Beginning at the first line of the data, print each line exactly, stopping after the line that contains "P = tc.outputs['Object']".

===== Data listing

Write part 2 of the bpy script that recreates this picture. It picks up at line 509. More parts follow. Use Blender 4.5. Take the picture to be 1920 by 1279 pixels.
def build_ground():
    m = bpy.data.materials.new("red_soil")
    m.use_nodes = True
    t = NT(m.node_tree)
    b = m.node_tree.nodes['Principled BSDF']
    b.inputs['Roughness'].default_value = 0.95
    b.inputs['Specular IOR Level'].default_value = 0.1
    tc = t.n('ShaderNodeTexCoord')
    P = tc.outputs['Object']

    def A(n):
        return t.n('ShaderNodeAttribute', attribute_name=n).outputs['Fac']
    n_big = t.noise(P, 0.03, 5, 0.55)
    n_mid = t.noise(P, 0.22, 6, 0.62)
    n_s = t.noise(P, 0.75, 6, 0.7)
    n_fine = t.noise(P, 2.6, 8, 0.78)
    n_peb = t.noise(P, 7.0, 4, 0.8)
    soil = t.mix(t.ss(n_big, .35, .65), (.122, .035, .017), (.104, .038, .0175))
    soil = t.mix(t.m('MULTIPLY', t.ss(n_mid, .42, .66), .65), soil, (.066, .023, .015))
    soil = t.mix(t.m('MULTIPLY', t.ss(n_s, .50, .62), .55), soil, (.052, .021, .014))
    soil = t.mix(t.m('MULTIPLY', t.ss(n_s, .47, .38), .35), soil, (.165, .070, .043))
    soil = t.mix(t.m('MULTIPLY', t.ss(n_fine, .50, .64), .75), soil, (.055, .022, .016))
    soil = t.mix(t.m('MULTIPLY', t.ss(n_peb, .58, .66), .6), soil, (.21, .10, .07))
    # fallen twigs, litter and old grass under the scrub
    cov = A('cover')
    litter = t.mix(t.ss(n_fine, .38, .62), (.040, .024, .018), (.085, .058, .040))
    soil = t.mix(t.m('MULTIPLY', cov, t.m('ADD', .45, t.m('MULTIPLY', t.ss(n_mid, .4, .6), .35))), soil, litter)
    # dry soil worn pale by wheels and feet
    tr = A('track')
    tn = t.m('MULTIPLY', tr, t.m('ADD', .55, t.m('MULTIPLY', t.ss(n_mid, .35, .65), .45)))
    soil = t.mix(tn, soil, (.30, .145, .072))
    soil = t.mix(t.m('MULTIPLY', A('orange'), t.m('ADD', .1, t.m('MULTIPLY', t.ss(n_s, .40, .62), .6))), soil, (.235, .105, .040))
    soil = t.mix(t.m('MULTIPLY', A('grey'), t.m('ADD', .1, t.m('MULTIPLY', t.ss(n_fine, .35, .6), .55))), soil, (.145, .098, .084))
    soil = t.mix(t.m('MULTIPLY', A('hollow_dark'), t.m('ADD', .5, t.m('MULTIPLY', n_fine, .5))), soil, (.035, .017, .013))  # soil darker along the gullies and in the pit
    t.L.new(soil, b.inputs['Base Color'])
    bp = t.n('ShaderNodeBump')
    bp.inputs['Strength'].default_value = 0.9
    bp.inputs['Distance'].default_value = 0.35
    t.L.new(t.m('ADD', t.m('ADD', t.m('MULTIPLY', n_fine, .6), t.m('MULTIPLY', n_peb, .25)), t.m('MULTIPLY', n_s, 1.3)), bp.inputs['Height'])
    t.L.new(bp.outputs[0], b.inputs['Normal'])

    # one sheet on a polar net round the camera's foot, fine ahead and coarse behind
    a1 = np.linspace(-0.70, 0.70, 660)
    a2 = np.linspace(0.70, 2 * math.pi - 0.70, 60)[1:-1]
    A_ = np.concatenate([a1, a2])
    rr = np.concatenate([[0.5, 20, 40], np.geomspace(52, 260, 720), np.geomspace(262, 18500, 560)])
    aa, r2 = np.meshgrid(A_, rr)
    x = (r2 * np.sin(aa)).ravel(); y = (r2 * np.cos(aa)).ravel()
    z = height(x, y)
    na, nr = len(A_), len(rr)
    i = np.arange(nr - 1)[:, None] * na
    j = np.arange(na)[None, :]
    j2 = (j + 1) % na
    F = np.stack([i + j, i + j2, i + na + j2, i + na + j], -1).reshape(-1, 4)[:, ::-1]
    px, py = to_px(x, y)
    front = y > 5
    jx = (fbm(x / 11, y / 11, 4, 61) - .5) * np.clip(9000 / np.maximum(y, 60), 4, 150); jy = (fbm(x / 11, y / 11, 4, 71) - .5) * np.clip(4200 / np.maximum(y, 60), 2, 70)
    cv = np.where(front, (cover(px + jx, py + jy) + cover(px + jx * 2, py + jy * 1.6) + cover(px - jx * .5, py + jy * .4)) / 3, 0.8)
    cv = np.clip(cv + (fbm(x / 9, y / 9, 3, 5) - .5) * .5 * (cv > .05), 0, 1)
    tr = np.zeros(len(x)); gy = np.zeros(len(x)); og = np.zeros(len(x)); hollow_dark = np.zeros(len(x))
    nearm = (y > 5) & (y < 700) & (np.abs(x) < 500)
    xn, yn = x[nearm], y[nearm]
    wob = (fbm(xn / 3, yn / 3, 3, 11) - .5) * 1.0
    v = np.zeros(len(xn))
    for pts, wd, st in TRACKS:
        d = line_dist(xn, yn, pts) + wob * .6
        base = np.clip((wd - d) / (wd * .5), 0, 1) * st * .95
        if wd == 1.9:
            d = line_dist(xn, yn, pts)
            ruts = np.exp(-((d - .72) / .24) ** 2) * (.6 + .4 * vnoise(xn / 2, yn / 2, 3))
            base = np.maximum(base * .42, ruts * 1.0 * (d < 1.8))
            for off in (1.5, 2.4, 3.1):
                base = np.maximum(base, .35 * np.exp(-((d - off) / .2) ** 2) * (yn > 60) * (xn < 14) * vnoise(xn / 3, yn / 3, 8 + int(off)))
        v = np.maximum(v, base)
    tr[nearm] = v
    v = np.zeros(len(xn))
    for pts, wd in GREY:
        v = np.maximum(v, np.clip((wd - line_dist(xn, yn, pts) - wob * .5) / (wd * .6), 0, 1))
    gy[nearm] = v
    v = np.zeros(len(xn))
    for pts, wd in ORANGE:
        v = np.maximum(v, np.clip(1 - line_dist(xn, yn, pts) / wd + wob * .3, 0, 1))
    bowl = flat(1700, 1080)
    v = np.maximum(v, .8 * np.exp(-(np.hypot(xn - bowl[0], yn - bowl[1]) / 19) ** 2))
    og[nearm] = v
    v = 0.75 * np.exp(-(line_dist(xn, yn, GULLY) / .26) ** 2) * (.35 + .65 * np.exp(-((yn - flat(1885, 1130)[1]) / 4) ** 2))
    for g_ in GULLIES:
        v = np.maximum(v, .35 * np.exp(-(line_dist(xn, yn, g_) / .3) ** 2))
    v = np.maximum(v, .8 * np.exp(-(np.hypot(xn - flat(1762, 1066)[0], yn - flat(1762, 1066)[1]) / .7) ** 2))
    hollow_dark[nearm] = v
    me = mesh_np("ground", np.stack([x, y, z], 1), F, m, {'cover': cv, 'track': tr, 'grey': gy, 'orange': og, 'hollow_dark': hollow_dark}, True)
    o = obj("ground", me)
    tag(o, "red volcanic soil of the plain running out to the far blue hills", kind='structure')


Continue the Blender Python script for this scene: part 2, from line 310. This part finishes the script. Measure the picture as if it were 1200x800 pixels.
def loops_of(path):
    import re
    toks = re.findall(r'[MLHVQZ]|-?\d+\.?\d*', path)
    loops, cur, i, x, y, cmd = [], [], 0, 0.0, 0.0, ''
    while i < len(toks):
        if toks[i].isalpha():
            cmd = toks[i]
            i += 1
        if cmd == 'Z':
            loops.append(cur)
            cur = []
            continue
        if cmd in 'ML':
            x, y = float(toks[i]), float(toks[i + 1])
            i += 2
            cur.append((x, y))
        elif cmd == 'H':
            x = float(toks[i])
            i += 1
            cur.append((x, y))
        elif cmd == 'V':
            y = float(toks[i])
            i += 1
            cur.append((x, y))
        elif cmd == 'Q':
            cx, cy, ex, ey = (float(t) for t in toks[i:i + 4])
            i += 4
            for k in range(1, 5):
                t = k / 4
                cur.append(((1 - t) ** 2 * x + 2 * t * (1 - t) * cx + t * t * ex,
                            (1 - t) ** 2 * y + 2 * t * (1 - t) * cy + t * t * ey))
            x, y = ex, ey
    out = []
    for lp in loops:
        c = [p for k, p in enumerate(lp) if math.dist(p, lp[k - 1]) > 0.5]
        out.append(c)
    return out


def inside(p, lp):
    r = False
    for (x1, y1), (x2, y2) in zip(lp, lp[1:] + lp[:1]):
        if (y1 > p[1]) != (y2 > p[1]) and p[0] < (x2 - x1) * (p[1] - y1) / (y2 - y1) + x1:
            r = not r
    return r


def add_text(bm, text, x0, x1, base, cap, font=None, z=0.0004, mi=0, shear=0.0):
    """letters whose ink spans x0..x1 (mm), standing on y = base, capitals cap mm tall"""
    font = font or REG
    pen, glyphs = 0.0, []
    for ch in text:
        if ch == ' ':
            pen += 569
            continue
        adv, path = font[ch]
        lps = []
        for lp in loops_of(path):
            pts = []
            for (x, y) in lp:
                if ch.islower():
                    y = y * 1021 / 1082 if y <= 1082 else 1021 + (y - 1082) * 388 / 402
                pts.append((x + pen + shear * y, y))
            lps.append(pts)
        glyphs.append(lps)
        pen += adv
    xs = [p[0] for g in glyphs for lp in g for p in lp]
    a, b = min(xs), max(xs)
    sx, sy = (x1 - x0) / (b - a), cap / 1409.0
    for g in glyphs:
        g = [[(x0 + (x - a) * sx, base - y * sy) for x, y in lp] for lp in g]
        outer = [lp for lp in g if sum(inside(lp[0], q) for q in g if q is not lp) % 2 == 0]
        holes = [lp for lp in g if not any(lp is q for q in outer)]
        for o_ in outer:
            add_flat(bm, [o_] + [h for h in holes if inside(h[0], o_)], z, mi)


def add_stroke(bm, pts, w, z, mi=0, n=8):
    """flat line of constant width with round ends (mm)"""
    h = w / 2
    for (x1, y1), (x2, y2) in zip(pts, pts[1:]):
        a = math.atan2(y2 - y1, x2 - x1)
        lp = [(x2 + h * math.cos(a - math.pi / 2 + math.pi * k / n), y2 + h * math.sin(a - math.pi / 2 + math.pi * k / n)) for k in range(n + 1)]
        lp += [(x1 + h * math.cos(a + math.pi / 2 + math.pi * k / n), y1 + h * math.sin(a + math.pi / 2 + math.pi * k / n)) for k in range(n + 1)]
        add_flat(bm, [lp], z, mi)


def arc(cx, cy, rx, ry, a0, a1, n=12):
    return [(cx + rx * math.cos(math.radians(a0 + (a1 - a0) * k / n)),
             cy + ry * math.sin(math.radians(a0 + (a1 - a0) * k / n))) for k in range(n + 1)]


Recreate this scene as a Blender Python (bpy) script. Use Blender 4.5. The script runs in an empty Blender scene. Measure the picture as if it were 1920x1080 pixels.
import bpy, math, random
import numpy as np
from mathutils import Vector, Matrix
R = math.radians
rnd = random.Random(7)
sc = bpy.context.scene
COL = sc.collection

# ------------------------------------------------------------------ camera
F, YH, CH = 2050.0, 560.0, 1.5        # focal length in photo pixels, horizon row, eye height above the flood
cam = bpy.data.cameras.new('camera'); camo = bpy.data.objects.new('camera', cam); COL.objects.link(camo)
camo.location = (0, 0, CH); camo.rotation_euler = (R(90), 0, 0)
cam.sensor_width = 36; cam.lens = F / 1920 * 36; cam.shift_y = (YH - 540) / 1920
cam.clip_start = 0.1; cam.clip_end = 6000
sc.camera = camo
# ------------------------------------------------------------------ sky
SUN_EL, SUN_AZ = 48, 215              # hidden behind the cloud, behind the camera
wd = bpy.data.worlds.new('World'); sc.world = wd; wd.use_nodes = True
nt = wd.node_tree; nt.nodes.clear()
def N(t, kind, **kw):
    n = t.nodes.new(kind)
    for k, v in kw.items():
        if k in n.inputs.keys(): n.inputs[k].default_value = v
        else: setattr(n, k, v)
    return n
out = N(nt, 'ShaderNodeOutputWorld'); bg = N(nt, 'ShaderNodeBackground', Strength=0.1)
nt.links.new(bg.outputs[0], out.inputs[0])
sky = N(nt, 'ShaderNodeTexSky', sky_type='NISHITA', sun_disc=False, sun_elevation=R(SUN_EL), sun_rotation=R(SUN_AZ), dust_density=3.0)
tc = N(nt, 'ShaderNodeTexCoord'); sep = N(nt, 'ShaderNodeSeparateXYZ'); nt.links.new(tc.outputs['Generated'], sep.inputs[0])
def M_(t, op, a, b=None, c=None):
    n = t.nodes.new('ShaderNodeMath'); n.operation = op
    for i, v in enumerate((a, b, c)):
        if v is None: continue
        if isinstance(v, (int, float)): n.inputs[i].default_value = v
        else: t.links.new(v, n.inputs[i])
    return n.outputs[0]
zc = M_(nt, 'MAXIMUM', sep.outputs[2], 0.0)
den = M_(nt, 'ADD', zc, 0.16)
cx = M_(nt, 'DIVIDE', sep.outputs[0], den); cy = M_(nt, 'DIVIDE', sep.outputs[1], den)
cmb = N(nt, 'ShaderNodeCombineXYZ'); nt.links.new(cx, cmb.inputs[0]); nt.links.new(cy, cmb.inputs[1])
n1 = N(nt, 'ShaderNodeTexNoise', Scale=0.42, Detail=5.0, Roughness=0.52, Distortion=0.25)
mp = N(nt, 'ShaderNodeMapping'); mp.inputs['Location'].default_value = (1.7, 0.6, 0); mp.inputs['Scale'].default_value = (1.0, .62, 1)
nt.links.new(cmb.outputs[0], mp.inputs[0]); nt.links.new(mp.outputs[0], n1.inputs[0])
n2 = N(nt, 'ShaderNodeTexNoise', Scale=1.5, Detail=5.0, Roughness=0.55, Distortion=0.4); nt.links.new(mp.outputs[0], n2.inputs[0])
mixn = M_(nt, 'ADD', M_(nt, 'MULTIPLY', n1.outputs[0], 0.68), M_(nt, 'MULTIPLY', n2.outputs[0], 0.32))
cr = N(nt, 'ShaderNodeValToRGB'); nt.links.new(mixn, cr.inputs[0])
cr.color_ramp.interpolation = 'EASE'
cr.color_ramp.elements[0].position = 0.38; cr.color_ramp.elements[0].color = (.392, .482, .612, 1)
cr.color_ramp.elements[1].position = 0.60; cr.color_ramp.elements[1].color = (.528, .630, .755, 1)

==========

Solution for this problem:
Write part 2 of the bpy script that recreates this picture. It picks up at line 509. More parts follow. Use Blender 4.5. Take the picture to be 1920 by 1279 pixels.
def build_ground():
    m = bpy.data.materials.new("red_soil")
    m.use_nodes = True
    t = NT(m.node_tree)
    b = m.node_tree.nodes['Principled BSDF']
    b.inputs['Roughness'].default_value = 0.95
    b.inputs['Specular IOR Level'].default_value = 0.1
    tc = t.n('ShaderNodeTexCoord')
    P = tc.outputs['Object']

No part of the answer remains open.